Sunday, October 13, 2024

NASA’s Psyche spacecraft is getting ready to explore a metallic asteroid

NASA’s Psyche mission is speeding toward its launch date, preparing for the last of its launch-preparation milestones. The mission will explore a 140-mile-wide (225 kilometers) metallic asteroid called 16 Psyche.

The solar arrays for NASA’s Psyche mission underwent a final deployment test and were permanently installed on the spacecraft at Astrotech Space Operations near the agency’s Kennedy Space Center in Florida. Psyche is scheduled to launch no earlier than October 5, 2023.

Psyche is preparing for a 2.5 billion-mile (4 billion-kilometer) solar-powered trip to the metal-rich asteroid of the same name, which sits in the main asteroid belt between Mars and Jupiter. In a clean room at Astrotech, the solar arrays were attached to the spacecraft body, unfolded lengthwise, and then re-stowed.

After passing the deployment test, Psyche’s twin solar array wings were re-stowed and will remain tucked away on the sides of the orbiter until the spacecraft leaves Earth. At 800 square feet (75 square meters), the five-panel, cross-shaped solar arrays are the largest ever deployed at NASA’s Jet Propulsion Laboratory in California. With the arrays unfurled in flight, the spacecraft will be about the size of a singles tennis court.

When unfolded, each array is 37 feet (11.3 meters) long. The arrays will produce more than 20 kilowatts of power when the spacecraft is near Earth. However, they are primarily designed to work in the low light of deep space.

The asteroid Psyche is so far from the Sun that even these massive arrays will generate just over 2 kilowatts of power at that distance which is only a little more power than a hair dryer uses.
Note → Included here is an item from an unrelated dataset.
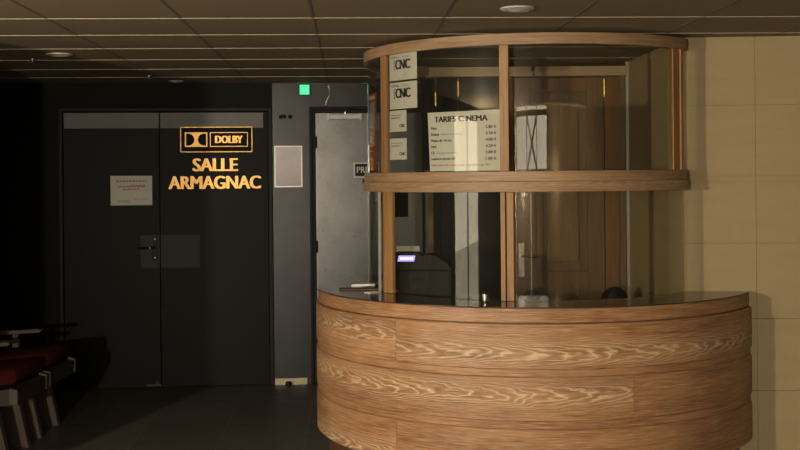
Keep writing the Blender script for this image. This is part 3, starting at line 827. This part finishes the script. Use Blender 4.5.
def office_chair(x, y, zt, label, rot):
    t = thing('office_chair', label, 'chair', (x, y, 0), rot, 'staff chairs in the booth')
    bm = bmesh.new()
    nx, nz = 10, 8
    vs = {}
    for s_ in (0, 1):
        for i in range(nx + 1):
            for k in range(nz + 1):
                u = -1 + 2 * i / nx; w_ = -1 + 2 * k / nz
                f = max(abs(u), abs(w_)); l = math.hypot(u, w_); sq = f / l if l > 1e-6 else 1
                sq = .12 + .88 * sq
                edge = max(abs(u), abs(w_)) ** 4
                vs[s_, i, k] = bm.verts.new((u * sq * .095, (-.035 if s_ == 0 else .035) * (1 - .75 * edge) - .03 * u * u, zt - .17 + w_ * sq * .17))
    for s_ in (0, 1):
        for i in range(nx):
            for k in range(nz):
                bm.faces.new((vs[s_, i, k], vs[s_, i + 1, k], vs[s_, i + 1, k + 1], vs[s_, i, k + 1]))
    for i in range(nx):
        for k in (0, nz): bm.faces.new((vs[0, i, k], vs[0, i + 1, k], vs[1, i + 1, k], vs[1, i, k]))
    for k in range(nz):
        for i in (0, nx): bm.faces.new((vs[0, i, k], vs[0, i, k + 1], vs[1, i, k + 1], vs[1, i, k]))
    obj('backrest', bm, 'black_plastic', t, smooth=60)
    bm = bmesh.new(); box(bm, -.22, .22, -.42, .02, .44, .51, .03); obj('seat', bm, 'black_plastic', t)
    bm = bmesh.new(); tube(bm, [(0, .0, .62), (0, .07, .55), (0, .05, .45), (0, -.15, .43)], .014); obj('back_bracket', bm, 'dark_frame', t, smooth=True)
    bm = bmesh.new(); cyl(bm, (0, -.2, .08), (0, -.2, .44), .025); obj('column', bm, 'dark_frame', t, smooth=True)
    for k in range(5):
        a = 2 * PI * k / 5 + .3
        bm = bmesh.new(); tube(bm, [(0, -.2, .10), (.14 * math.cos(a), -.2 + .14 * math.sin(a), .085), (.27 * math.cos(a), -.2 + .27 * math.sin(a), .06)], .018)
        lg = obj('leg', bm, 'dark_frame', t, smooth=True)
        bm = bmesh.new(); cyl(bm, (.27 * math.cos(a) - .012, -.2 + .27 * math.sin(a), .026), (.27 * math.cos(a) + .012, -.2 + .27 * math.sin(a), .026), .026); obj('castor', bm, 'black_plastic', lg, smooth=True)
    return t
office_chair(1.285, 6.90, .908, 'black staff chair whose rounded back shows right of the booth door', rad(178))
office_chair(.80, 6.98, .888, 'black staff chair whose back just clears the counter below the door handle', rad(200))

def leaflet(name, x, y, z, w, d, th, rz, mat, label, cat='leaflet'):
    bm = bmesh.new(); box(bm, -w / 2, w / 2, -d / 2, d / 2, 0, th, min(.001, th * .3))
    for v in bm.verts: v.co.z += .35 * th * math.sin(v.co.x * 30)
    return tag(obj(name, bm, mat, loc=(x, y, z), rotz=rz), label, cat)
leaflet('leaflet', -.235, 6.36, CT + .001, .21, .11, .006, rad(8), 'leaflet_brown', 'dark brown printed leaflet flat on the left end of the counter')
leaflet('leaflet', -.20, 6.58, CT + .001, .14, .10, .012, rad(-20), 'white_paper', 'white leaflet pile at the back of the left counter end')
leaflet('leaflet', -.155, 6.17, CT + .001, .07, .05, .004, rad(40), 'white_paper', 'small white paper slip beside the left oak post', 'paper slip')

# ------------------------------------------------------------------ red cinema seats at lower left
def armchair():
    """origin on the floor below the front edge; faces +x, width along y"""
    t = thing('red_armchair', None, 'seat', (0, 0, 0))
    W = .56
    bm = bmesh.new(); prism(bm, [(0, .345), (.0, .42), (-.06, .43), (-.50, .385), (-.50, .315)], .02, W - .02); obj('seat_board', bm, 'seat_board', t)
    bm = bmesh.new(); box(bm, -.52, -.015, .03, W - .03, .0, .085, .03)
    for v in bm.verts: v.co.z += .405 + .05 * (v.co.x + .5) / .5 + .012 * math.sin(PI * (v.co.y - .03) / (W - .06))
    obj('seat_cushion', bm, 'red_fabric', t, smooth=60)
    bm = bmesh.new(); box(bm, -.05, .05, .03, W - .03, 0, .52, .03)
    for v in bm.verts: v.co.x += -.52 - .22 * v.co.z; v.co.z += .42
    obj('backrest', bm, 'red_fabric', t, smooth=60)
    bm = bmesh.new()
    prism(bm, [(-.575, .36), (-.70, .96), (-.725, .96), (-.60, .36)], .02, W - .02); obj('back_board', bm, 'seat_wood', t)
    for y0 in (.165, W - .045):
        bm = bmesh.new(); prism(bm, [(-.30, .35), (-.18, .345), (-.105, 0), (-.235, 0)], y0, y0 + .05); obj('leg', bm, 'seat_wood', t)
        bm = bmesh.new(); prism(bm, [(-.62, .35), (-.52, .35), (-.56, 0), (-.66, 0)], y0, y0 + .05); obj('leg', bm, 'seat_wood', t)
    for y0 in (-.004, W - .046):
        bm = bmesh.new(); prism(bm, [(-.22, .600), (-.205, .612), (-.22, .622), (-.68, .600), (-.68, .578)], y0 - .01, y0 + .06); ar = obj('armrest', bm, 'seat_wood', t)
        bm = bmesh.new(); prism(bm, [(-.40, .40), (-.355, .40), (-.36, .588), (-.395, .586)], y0 + .005, y0 + .045); obj('arm_post', bm, 'seat_wood', ar)
        bm = bmesh.new(); prism(bm, [(-.04, .36), (.004, .345), (.004, .43), (-.04, .44)], y0, y0 + .03); obj('end_cap', bm, 'seat_wood', t)
    return t
s1 = armchair(); s1.location = (-2.10, 6.86, 0)
s1['label'] = 'red upholstered seat with wooden armrest, nearer the black double door'; s1['group'] = 'red cinema seats'
s2 = copy_tree(s1); s2.location = (-2.10, 6.27, 0)
s2['label'] = 'red upholstered seat cut by the left edge, in front of the other seat'
s1.rotation_euler.z = s2.rotation_euler.z = rad(0)

# ------------------------------------------------------------------ light
w = bpy.data.worlds.new('daylight'); SC.world = w; w.use_nodes = True
nt = w.node_tree; bg = nt.nodes['Background']
tc = N(nt, 'ShaderNodeTexCoord'); sp = N(nt, 'ShaderNodeSeparateXYZ'); nt.links.new(tc.outputs['Generated'], sp.inputs[0])
mr = N(nt, 'ShaderNodeMapRange'); mr.inputs[1].default_value = -.3; mr.inputs[2].default_value = .5
nt.links.new(sp.outputs[2], mr.inputs[0])
nt.links.new(mix_col(nt, mr.outputs[0], (1.0, .83, .60), (1.0, .89, .70)), bg.inputs[0])
bg.inputs[1].default_value = 3.0

def portal(name, loc, rot, sx, sy):
    l = bpy.data.lights.new(name, 'AREA'); l.shape = 'RECTANGLE'; l.size = sx; l.size_y = sy; l.cycles.is_portal = True
    o = bpy.data.objects.new(name, l); COL.objects.link(o); o.location = loc; o.rotation_euler = rot
portal('entrance_daylight', (-.5, -2.52, 2.30), (rad(90), 0, 0), 3.0, 1.4)
portal('side_daylight', (-4.02, 2.1, 1.235), (rad(90), 0, rad(-90)), 2.4, 1.95)

def lamp(name, loc, watts, r, col=(1, .87, .68)):
    l = bpy.data.lights.new(name, 'POINT'); l.energy = watts; l.shadow_soft_size = r; l.color = col
    o = bpy.data.objects.new(name, l); COL.objects.link(o); o.location = loc
lamp('lobby_fill_left', (-3.3, 1.2, 1.55), 350, .07)  # added fill light out of view, brightens the counter's left side
lamp('lobby_wall_lamp_right', (1.8, -2.2, 1.55), 14, .06)
lamp('lobby_wall_lamp_middle', (-1.4, -2.2, 1.55), 390, .075)

# ------------------------------------------------------------------ camera
cam = bpy.data.cameras.new('camera'); co = bpy.data.objects.new('camera', cam); COL.objects.link(co)
co.location = (0, 0, 1.57); co.rotation_euler = (rad(90), .0087, 0)
cam.sensor_fit = 'HORIZONTAL'; cam.sensor_width = 36; cam.lens = 36 * 1150 / 800
cam.shift_y = -47 / 800; cam.clip_start = .05; cam.clip_end = 100
SC.camera = co
SC.view_settings.view_transform = 'Standard'; SC.view_settings.look = 'None'
SC.view_settings.gamma = 1; SC.view_settings.use_curve_mapping = False
SC.view_settings.exposure = .87
SC.cycles.use_denoising = True
SC.cycles.max_bounces = 10; SC.cycles.diffuse_bounces = 5; SC.cycles.glossy_bounces = 5; SC.cycles.transparent_max_bounces = 16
But this is ample energy to meet Psyche’s electrical needs, including running science instruments, telecommunications, equipment that controls the orbiter’s temperature, and the spacecraft’s superefficient solar electric propulsion engines.

The system’s thrusters use electromagnetic fields to accelerate and push out charged atoms, or ions, of the neutral gas xenon. The expelled ions create the thrust that pushes Psyche through space and emits a blue glow. The spacecraft will accelerate to speeds of up to 124,000 mph (200,000 kph) relative to Earth during its interplanetary journey to the asteroid belt.

Psyche is scheduled to arrive at its destination in July 2029. The spacecraft will then orbit the asteroid for 26 months from various altitudes to gather imaging data and other measurements from the asteroid.

Scientists hope that understanding this asteroid, which may be part of a core of a planetesimal (a building block of a planet), will tell scientists more about planetary cores and Earth’s own formation.